▶ DATA SECTION
──────────
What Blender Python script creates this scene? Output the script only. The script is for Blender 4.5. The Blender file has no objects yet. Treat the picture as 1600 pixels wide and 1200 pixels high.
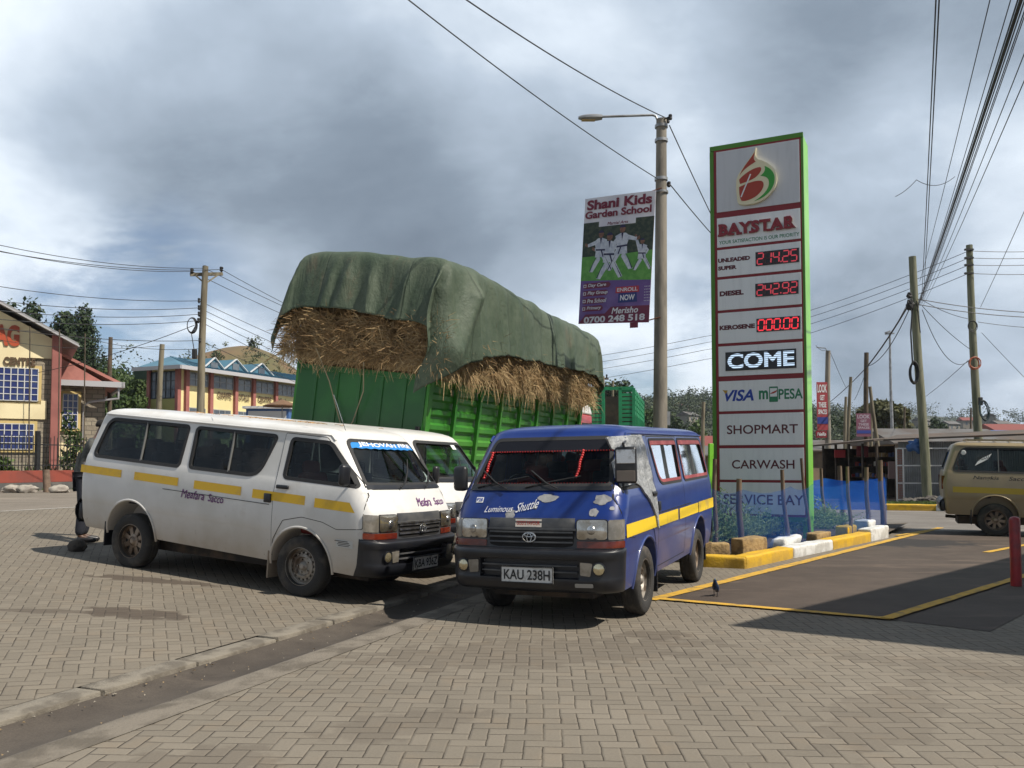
import bpy, bmesh, math, random
import numpy as np
from mathutils import Vector, Matrix, noise as mnoise
from mathutils.geometry import delaunay_2d_cdt
R = math.radians
rng = np.random.default_rng(7); random.seed(7)
scene = bpy.context.scene
C = scene.collection

# ------------------------------------------------------------------ camera, sky, sun, exposure
FPX, CYP, PITCH, CZ = 1353.0, 660.0, 0.048, 1.48
cd = bpy.data.cameras.new('camera'); cam = bpy.data.objects.new('camera', cd); C.objects.link(cam)
cd.sensor_width = 36; cd.lens = FPX / 1600 * 36; cd.shift_y = 60 / 1600
cd.clip_start = 0.05; cd.clip_end = 6000
cam.location = (0, 0, CZ); cam.rotation_euler = (R(90) + PITCH, 0, 0)
scene.camera = cam

SUN_EL = R(52); SUN_DIR = Vector((0.906 * math.cos(SUN_EL), -0.423 * math.cos(SUN_EL), math.sin(SUN_EL)))
sd = bpy.data.lights.new('sun', 'SUN'); sun = bpy.data.objects.new('sun', sd); C.objects.link(sun)
sd.energy = 5.0; sd.angle = R(0.55); sd.color = (1.0, 0.93, 0.82)
sun.rotation_euler = SUN_DIR.to_track_quat('Z', 'Y').to_euler(); sun.location = (20, -10, 30)

scene.view_settings.view_transform = 'Standard'; scene.view_settings.look = 'None'
scene.view_settings.exposure = 0.24; scene.view_settings.gamma = 1.0; scene.view_settings.use_curve_mapping = False
scene.cycles.max_bounces = 8; scene.cycles.transparent_max_bounces = 24
scene.cycles.use_denoising = True

def ray(px, py):
    c, s = math.cos(PITCH), math.sin(PITCH)
    x = (px - 800) / FPX; z = -(py - CYP) / FPX
    return Vector((x, c - z * s, s + z * c))
def P(px, py, Y):                 # world point at depth Y
    r = ray(px, py); t = Y / r.y
    return Vector((r.x * t, Y, CZ + r.z * t))
def G(px, py, z=0.0):             # world point on level z
    r = ray(px, py); t = (z - CZ) / r.z
    return Vector((r.x * t, r.y * t, z))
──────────
▶ TASK TO CARRY OUT
Go from the first line of the listing to the line holding "sun.rotation_euler = SUN_DIR.to_track_quat('Z', 'Y').to_euler();" and, please, transcribe those lines exactly, both included, with no pictures.

▶ THE RESPONSE
What Blender Python script creates this scene? Output the script only. The script is for Blender 4.5. The Blender file has no objects yet. Treat the picture as 1600 pixels wide and 1200 pixels high.
import bpy, bmesh, math, random
import numpy as np
from mathutils import Vector, Matrix, noise as mnoise
from mathutils.geometry import delaunay_2d_cdt
R = math.radians
rng = np.random.default_rng(7); random.seed(7)
scene = bpy.context.scene
C = scene.collection

# ------------------------------------------------------------------ camera, sky, sun, exposure
FPX, CYP, PITCH, CZ = 1353.0, 660.0, 0.048, 1.48
cd = bpy.data.cameras.new('camera'); cam = bpy.data.objects.new('camera', cd); C.objects.link(cam)
cd.sensor_width = 36; cd.lens = FPX / 1600 * 36; cd.shift_y = 60 / 1600
cd.clip_start = 0.05; cd.clip_end = 6000
cam.location = (0, 0, CZ); cam.rotation_euler = (R(90) + PITCH, 0, 0)
scene.camera = cam

SUN_EL = R(52); SUN_DIR = Vector((0.906 * math.cos(SUN_EL), -0.423 * math.cos(SUN_EL), math.sin(SUN_EL)))
sd = bpy.data.lights.new('sun', 'SUN'); sun = bpy.data.objects.new('sun', sd); C.objects.link(sun)
sd.energy = 5.0; sd.angle = R(0.55); sd.color = (1.0, 0.93, 0.82)
sun.rotation_euler = SUN_DIR.to_track_quat('Z', 'Y').to_euler(); sun.location = (20, -10, 30)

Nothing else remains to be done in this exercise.